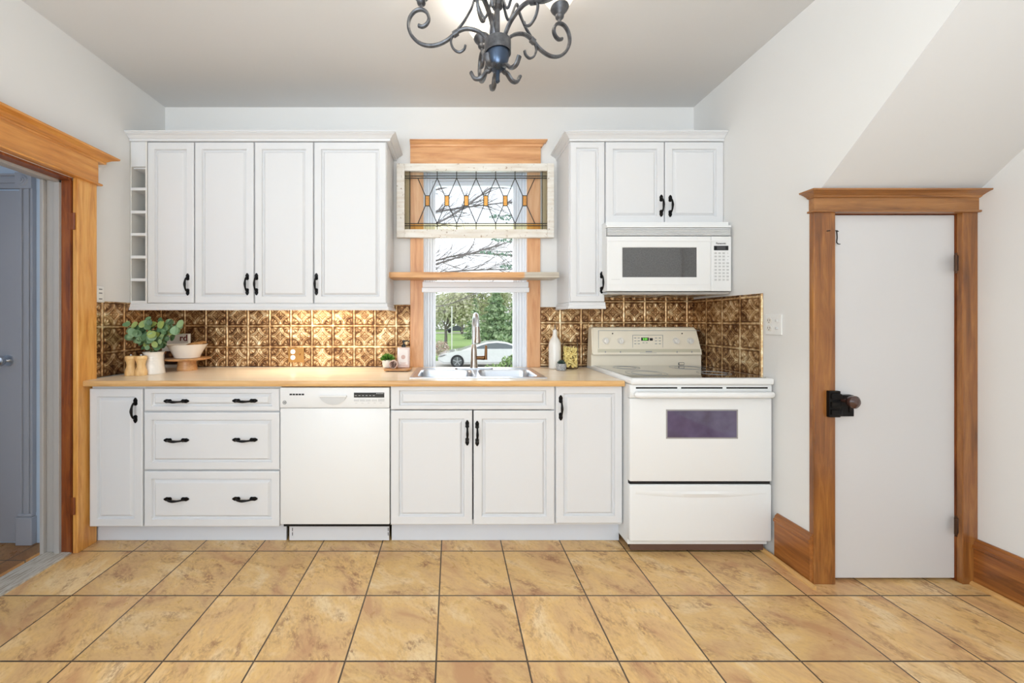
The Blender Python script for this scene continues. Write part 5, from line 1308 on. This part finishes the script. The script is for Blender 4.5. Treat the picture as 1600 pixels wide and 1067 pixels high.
spruce(742, 50, 5.2, 2.0, 'small distant evergreen behind the faucet', gr_, 33, 2600, .18)
def bush(px, D, r, h, label, cols, seed, n=900, s=.05):
    rg = random.Random(seed); x = X(px, D); t = thing('bush', label, 'bush', (x, D, GZ)); bm = BM(); lv = BM()
    for i in range(14):
        a = rg.uniform(0, 6.28); e = Vector((x+r*.8*math.cos(a), D+r*.8*math.sin(a), GZ+h*rg.uniform(.6, .95))); tube(bm, [(x, D, GZ), (Vector((x, D, GZ))+e)/2+Vector((0, 0, .1)), e], .012, 4)
    for i in range(n):
        d = Vector((rg.gauss(0, 1), rg.gauss(0, 1), rg.gauss(0, 1))).normalized()*rg.uniform(.6, 1); leaftri(lv, Vector((x+d.x*r, D+d.y*r, GZ+h*.55+d.z*h*.45)), s*rg.uniform(.6, 1.3), rg)
    obj('stems', bm, bark, t); obj('foliage', lv, leafmat('bush_%d' % seed, cols), t)
bush(798, 13, .45, 1.25, 'green spiky shrub in front of the rear of the white car', [(150, 176, 120), (180, 200, 146), (118, 150, 96)], 41, 900, .05)
bush(772, 14.5, .55, .75, 'low leafy shrub between the faucet lever and the window edge', [(150, 176, 120), (184, 200, 150), (128, 154, 100)], 42, 800, .045)
bush(689, 24, .55, 1.15, 'reddish white shrub beside the hood of the white car', [(206, 184, 166), (226, 214, 202), (180, 140, 124)], 43, 800, .06)
# near tree with bare branches reaching across the upper panes
rg = random.Random(77); bD = 6.5
t = thing('bare_tree', 'leafless branching tree close outside the upper window panes', 'tree', (X(560, bD), bD, GZ))
bm = BM(); lv = BM(); bx_ = X(560, bD); tube(bm, [(bx_, bD, GZ), (bx_+.1, bD, .8), (bx_+.25, bD, 2.6), (bx_+.4, bD, 4.2)], [.16, .13, .10, .05], 8)
def limb(p0, p1, p2, r, seed, bud=0):
    pts = spline([P(*p0), P(*p1), P(*p2)], 6); r = r*1.25; tube(bm, pts, [r*(1-.75*i/len(pts)) for i in range(len(pts))], 5)
    for i in range(2, len(pts)-1):
        for q in range(3):
            d = (pts[i+1]-pts[i]).normalized()+Vector((rg.uniform(-.3, .5), rg.uniform(-.4, .4), rg.uniform(-.7, .8))); branchy(bm, lv if bud else None, pts[i], d.normalized(), rg.uniform(.15, .42), r*.30, 1, rg, bud, .018, .7, 0)
limb((600, 440, 6.5), (690, 410, 6.4), (815, 372, 6.2), .020, 1)
limb((610, 432, 6.6), (720, 398, 6.5), (830, 400, 6.4), .016, 2)
limb((600, 445, 6.4), (700, 425, 6.2), (820, 420, 6.0), .018, 3)
limb((600, 380, 6.5), (700, 340, 6.4), (800, 268, 6.2), .020, 4)
limb((600, 345, 6.5), (720, 325, 6.5), (830, 312, 6.2), .018, 5)
limb((600, 300, 6.5), (700, 292, 6.4), (790, 240, 6.2), .016, 6)
limb((600, 480, 6.5), (690, 478, 6.4), (760, 450, 6.2), .010, 7)
obj('branches', bm, plain('bare_bark', (140, 132, 132), .9, var=.1), t); lv.free()
t = thing('spruce_branch', 'drooping blue green evergreen branch at the top right of the window view', 'tree', P(850, 405, 5.6))
bm = BM(); lv = BM()
for i, (a, b_) in enumerate((((850, 400), (752, 393)), ((850, 380), (770, 372)), ((850, 420), (780, 415)), ((850, 340), (768, 338)), ((850, 455), (790, 450)))):
    A_, B2 = P(a[0], a[1], 5.6), P(b_[0], b_[1], 5.4); tube(bm, [A_, A_.lerp(B2, .5)+Vector((0, 0, .03)), B2], [.012, .008, .003], 5)
    for j in range(150):
        f_ = rg.random(); c = A_.lerp(B2, f_)+Vector((rg.gauss(0, .02), rg.gauss(0, .05), rg.gauss(-.01, .045*(1.1-f_)))); leaftri(lv, c, .022, rg)
tube(bm, [P(850, 330, 5.6), P(852, 470, 5.6), Vector((P(856, 470, 5.6).x, 5.6, GZ))], [.02, .05, .08], 6)
obj('twigs', bm, bark, t); obj('needles', lv, leafmat('bluespruce', [(110, 140, 128), (142, 168, 152), (170, 190, 176)]), t)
..........
Produce an exact copy of each line of data, skipping embedded images.

### In response
The Blender Python script for this scene continues. Write part 5, from line 1308 on. This part finishes the script. The script is for Blender 4.5. Treat the picture as 1600 pixels wide and 1067 pixels high.
spruce(742, 50, 5.2, 2.0, 'small distant evergreen behind the faucet', gr_, 33, 2600, .18)
def bush(px, D, r, h, label, cols, seed, n=900, s=.05):
    rg = random.Random(seed); x = X(px, D); t = thing('bush', label, 'bush', (x, D, GZ)); bm = BM(); lv = BM()
    for i in range(14):
        a = rg.uniform(0, 6.28); e = Vector((x+r*.8*math.cos(a), D+r*.8*math.sin(a), GZ+h*rg.uniform(.6, .95))); tube(bm, [(x, D, GZ), (Vector((x, D, GZ))+e)/2+Vector((0, 0, .1)), e], .012, 4)
    for i in range(n):
        d = Vector((rg.gauss(0, 1), rg.gauss(0, 1), rg.gauss(0, 1))).normalized()*rg.uniform(.6, 1); leaftri(lv, Vector((x+d.x*r, D+d.y*r, GZ+h*.55+d.z*h*.45)), s*rg.uniform(.6, 1.3), rg)
    obj('stems', bm, bark, t); obj('foliage', lv, leafmat('bush_%d' % seed, cols), t)
bush(798, 13, .45, 1.25, 'green spiky shrub in front of the rear of the white car', [(150, 176, 120), (180, 200, 146), (118, 150, 96)], 41, 900, .05)
bush(772, 14.5, .55, .75, 'low leafy shrub between the faucet lever and the window edge', [(150, 176, 120), (184, 200, 150), (128, 154, 100)], 42, 800, .045)
bush(689, 24, .55, 1.15, 'reddish white shrub beside the hood of the white car', [(206, 184, 166), (226, 214, 202), (180, 140, 124)], 43, 800, .06)
# near tree with bare branches reaching across the upper panes
rg = random.Random(77); bD = 6.5
t = thing('bare_tree', 'leafless branching tree close outside the upper window panes', 'tree', (X(560, bD), bD, GZ))
bm = BM(); lv = BM(); bx_ = X(560, bD); tube(bm, [(bx_, bD, GZ), (bx_+.1, bD, .8), (bx_+.25, bD, 2.6), (bx_+.4, bD, 4.2)], [.16, .13, .10, .05], 8)
def limb(p0, p1, p2, r, seed, bud=0):
    pts = spline([P(*p0), P(*p1), P(*p2)], 6); r = r*1.25; tube(bm, pts, [r*(1-.75*i/len(pts)) for i in range(len(pts))], 5)
    for i in range(2, len(pts)-1):
        for q in range(3):
            d = (pts[i+1]-pts[i]).normalized()+Vector((rg.uniform(-.3, .5), rg.uniform(-.4, .4), rg.uniform(-.7, .8))); branchy(bm, lv if bud else None, pts[i], d.normalized(), rg.uniform(.15, .42), r*.30, 1, rg, bud, .018, .7, 0)
limb((600, 440, 6.5), (690, 410, 6.4), (815, 372, 6.2), .020, 1)
limb((610, 432, 6.6), (720, 398, 6.5), (830, 400, 6.4), .016, 2)
limb((600, 445, 6.4), (700, 425, 6.2), (820, 420, 6.0), .018, 3)
limb((600, 380, 6.5), (700, 340, 6.4), (800, 268, 6.2), .020, 4)
limb((600, 345, 6.5), (720, 325, 6.5), (830, 312, 6.2), .018, 5)
limb((600, 300, 6.5), (700, 292, 6.4), (790, 240, 6.2), .016, 6)
limb((600, 480, 6.5), (690, 478, 6.4), (760, 450, 6.2), .010, 7)
obj('branches', bm, plain('bare_bark', (140, 132, 132), .9, var=.1), t); lv.free()
t = thing('spruce_branch', 'drooping blue green evergreen branch at the top right of the window view', 'tree', P(850, 405, 5.6))
bm = BM(); lv = BM()
for i, (a, b_) in enumerate((((850, 400), (752, 393)), ((850, 380), (770, 372)), ((850, 420), (780, 415)), ((850, 340), (768, 338)), ((850, 455), (790, 450)))):
    A_, B2 = P(a[0], a[1], 5.6), P(b_[0], b_[1], 5.4); tube(bm, [A_, A_.lerp(B2, .5)+Vector((0, 0, .03)), B2], [.012, .008, .003], 5)
    for j in range(150):
        f_ = rg.random(); c = A_.lerp(B2, f_)+Vector((rg.gauss(0, .02), rg.gauss(0, .05), rg.gauss(-.01, .045*(1.1-f_)))); leaftri(lv, c, .022, rg)
tube(bm, [P(850, 330, 5.6), P(852, 470, 5.6), Vector((P(856, 470, 5.6).x, 5.6, GZ))], [.02, .05, .08], 6)
obj('twigs', bm, bark, t); obj('needles', lv, leafmat('bluespruce', [(110, 140, 128), (142, 168, 152), (170, 190, 176)]), t)